The reason for all of this is because of what’s being smuggled in at the southern border. Since Kamala Harris hasn’t lived up to her end of the bargain by closing the border down, states are having to take matters into their own hands.

It’s nearly impossible to find fentanyl. So, it’s about arming people with what they need to find the fentanyl in the street drugs that they’re buying.

Alabama is preparing to introduce legislation that would legalize the use of fentanyl test strips. It would be a way to prevent overdoses.

The bill would allow test strips to be used and distributed so that it’s possible to detect the presence of fentanyl in other drugs. This can help people to make more effective decisions about the drugs that they consume and prevent overdoses.

Considering that fentanyl is found in so many street drugs – either illegal opioids or ones that mimic prescription drugs, it’s critical that the substance is detected. It is also considered more addictive and more potent than heroin.

Jefferson County, Alabama has had a particularly big problem with fentanyl. The coroner’s office reported that there were 400 people who died of overdoses in the county last year – and that was higher than their previous record of 302, which was set in 2020. Of the 400 deaths, fentanyl was associated with 316 of the deaths.

It’s a considerable problem – and with Alabama passing the bill to legalize the use and distribution of fentanyl test strips, the hope is that many other states will follow suit.

Currently, in Alabama, it’s illegal to possess, use, or sell any kind of drug paraphernalia that tests or analyzes illegal drugs. The passing of this bill makes an exception for the test strips since fentanyl has become so problematic over the past few years.

Dr. Mark Wilson, the Jefferson County Health Officer, was vocal about the importance of getting the bill approved – and wants to see similar efforts made across the country.

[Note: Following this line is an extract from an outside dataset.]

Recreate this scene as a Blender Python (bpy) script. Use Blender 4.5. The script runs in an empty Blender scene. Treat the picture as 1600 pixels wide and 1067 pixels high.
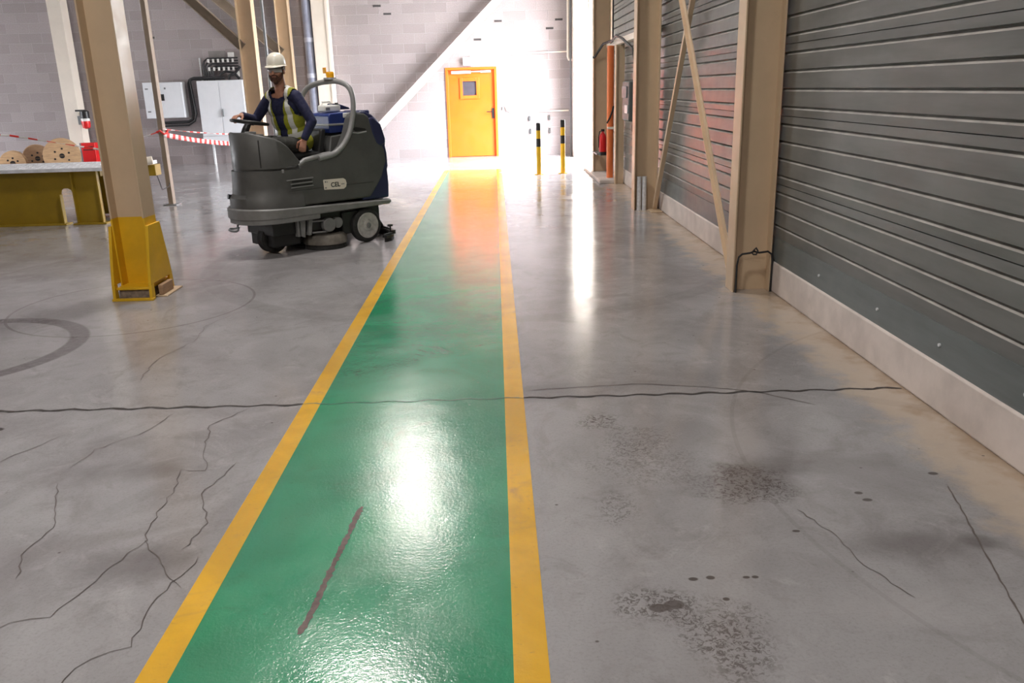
import bpy, bmesh, math, random
from mathutils import Vector, Matrix
random.seed(7)
sc = bpy.context.scene
PI = math.pi

# ------------------------------------------------------------------ camera
def cam_basis():
    f = 1305.0
    fw = Vector(((772-800)/f, -(138-533.5)/f, -1)).normalized()
    up = -Vector(((917-800)/f, -(4850-533.5)/f, -1)).normalized()
    up = (up - up.dot(fw)*fw).normalized()
    rt = fw.cross(up)
    return Matrix((rt, fw, up))
cd = bpy.data.cameras.new('camera'); co = bpy.data.objects.new('camera', cd)
sc.collection.objects.link(co); sc.camera = co
cd.sensor_width = 36; cd.lens = 1305.0/1600*36; cd.clip_end = 200
co.matrix_world = Matrix.Translation((0, 0, 1.6)) @ cam_basis().to_4x4()

# ------------------------------------------------------------------ world + exposure
SKY_LOW, SKY_HIGH = 24.0, 98.0
w = bpy.data.worlds.new('World'); sc.world = w; w.use_nodes = True
bg = w.node_tree.nodes['Background']
bg.inputs[0].default_value = (0.93, 0.95, 1.0, 1)
_tc = w.node_tree.nodes.new('ShaderNodeTexCoord'); _sx = w.node_tree.nodes.new('ShaderNodeSeparateXYZ')
_mr = w.node_tree.nodes.new('ShaderNodeMapRange')          # hazy overcast sky, brighter overhead than at the horizon
w.node_tree.links.new(_tc.outputs['Generated'], _sx.inputs[0]); w.node_tree.links.new(_sx.outputs[2], _mr.inputs[0])
_mr.inputs[1].default_value = 0.0; _mr.inputs[2].default_value = .55
_mr.inputs[3].default_value = SKY_LOW; _mr.inputs[4].default_value = SKY_HIGH
w.node_tree.links.new(_mr.outputs[0], bg.inputs[1])
sc.view_settings.view_transform = 'Standard'; sc.view_settings.look = 'None'
sc.view_settings.exposure = 0.0; sc.view_settings.gamma = 1.0
sc.view_settings.use_curve_mapping = False

def area(name, loc, rot, sx, sy, power, col=(1, 1, 1), portal=False):
    l = bpy.data.lights.new(name, 'AREA'); l.shape = 'RECTANGLE'; l.size = sx; l.size_y = sy
    l.energy = power; l.color = col
    if portal: l.cycles.is_portal = True
    o = bpy.data.objects.new(name, l); sc.collection.objects.link(o)
    o.location = loc; o.rotation_euler = rot
    return o
OP_Y0, OP_Y1, OP_Z = 17.1, 19.95, 3.9            # the open loading door in the right wall
area('daylight_portal', (2.42, (OP_Y0+OP_Y1)/2, OP_Z/2), (0, PI/2, 0), OP_Z, OP_Y1-OP_Y0, 1, portal=True)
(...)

Wilson explained that many people are against the idea of test strips because it is viewed as helping people to use illegal drugs. He counters by saying that this Is a way for people to get the help that they need. “A dead person can’t get into recovery. We do believe that if we assist people to try to help keep them safe and they know that we care about them and we’re trying to help them, they’re more likely to warm up to the idea of getting into treatment.”

The test strips are cheap – depending on the quantity purchased at a time, they range from $1 to $3.50 a piece. The state will be depending on health departments and agencies to get the test strips out to people with addiction problems.

Federal agencies have also approved federal dollars to be used so that the fentanyl test strips can be purchased in massive quantities and distributed.

With the federal agencies giving the approval, they already know that fentanyl is a top concern. They see the statistics – not only in Alabama but all over the country. And there’s no mystery as to where the fentanyl is coming from. Yet, our southern border remains open so that people can smuggle drugs in by the ton only so that Americans can overdose.

There are a few other states that have already either decriminalized or legalized the use of test strips – including Georgia, South Carolina, and North Carolina. If we can at least help people to find out if the fentanyl is in the drugs, it may help to reduce the number of overdoses that occur every year.